EM: There’s an inconclusive sort of kinetic energy to each piece’s ending, a sense of expansion beyond the character, as if to say you are both the point and not the point. I may be asking you to take a leap here, but does this suit any understanding you had of his sensibilities about fate, mystery, the universe?
LC: It’s hard to read these pieces, especially so soon after his death, in any other context than his death. And so as much as I don’t want to read them as a summing up, or an ars poetica—because I don’t know if (and doubt) that was his intent—there they are, touching on so much that was absolutely core to his being: leaving Egypt, traveling the world, Australia, eternity (cf. Stace), and, of course, minding the gap. I think—and here I wander out on a ledge—that gaps, the gap, fascinated him, and always had. We never talked about theory, and, odd as this may sound to those who only know him through the term, the five syllables of “postmodernism” never passed between us. Theory, postmodern or otherwise, was a country he’d left some time ago. He continued to read and discuss criticism with my colleagues, but his energy for the last decade at least was very much spent writing his own fiction.
That said, my sense is that his sense of the postmodern turn, what interested him most, was that gap between what was and now would be. It’s a really fraught space, and I think each piece in “Three” addresses that. So far as I know, he never returned to his native Egypt. But of course, in his fiction he was forever going back, quietly, thoughtfully, constantly.
A few years back, we were exchanging emails about a Louis Menand piece in the New Yorker about creative writing programs, were they a menace and so on. I’m a product of one, teach in one, so have my bias, which I shared. Ihab replied, “For me, the old moral is: if you’re a writer, go your way.”
And of course, that’s exactly what he did. Went and went and went.
Ihab Hassan was born in Egypt in 1925 and immigrated to America in 1946. He earned a doctorate in literature at the University of Pennsylvania in 1953 and taught at Rensselaer Polytechnic Institute and Wesleyan University.
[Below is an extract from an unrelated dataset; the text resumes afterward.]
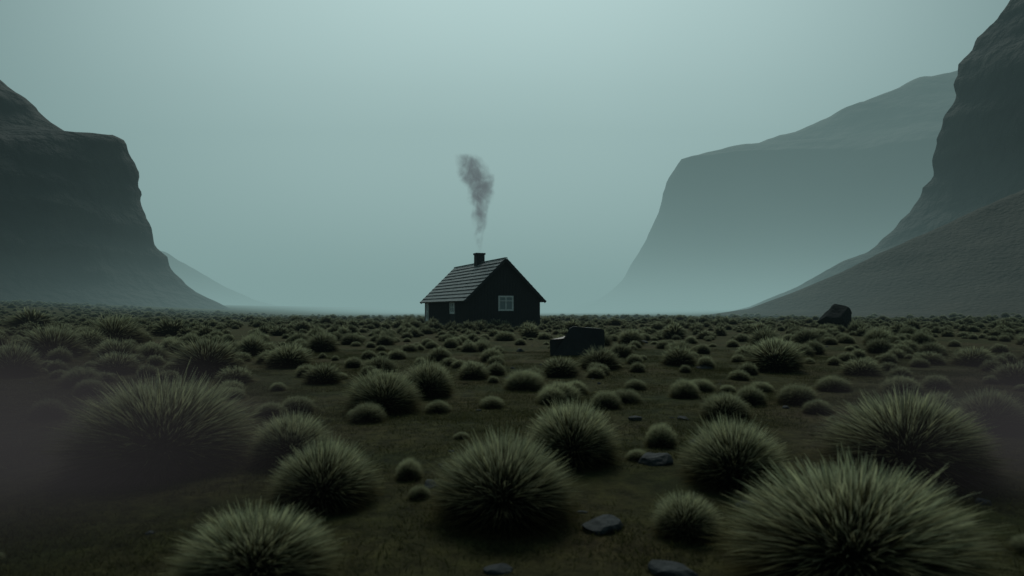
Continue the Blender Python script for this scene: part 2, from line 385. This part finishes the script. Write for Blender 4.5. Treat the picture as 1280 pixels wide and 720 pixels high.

In 1970 he became a Vilas Research Professor of English and Comparative Literature at UWM, where he remained until his retirement in 1999. He wrote 15 books and more than 300 articles on literature and culture, and is widely credited with coining the current contemporary use of the term “postmodernism.” Dr. Hassan passed away from a heart attack on September 10, 2015.
Liam Callanan is an associate professor in and former chair of the department of English at the University of Wisconsin-Milwaukee, Ihab Hassan’s academic home for almost thirty years. Liam’s most recent book is Listen & Other Stories.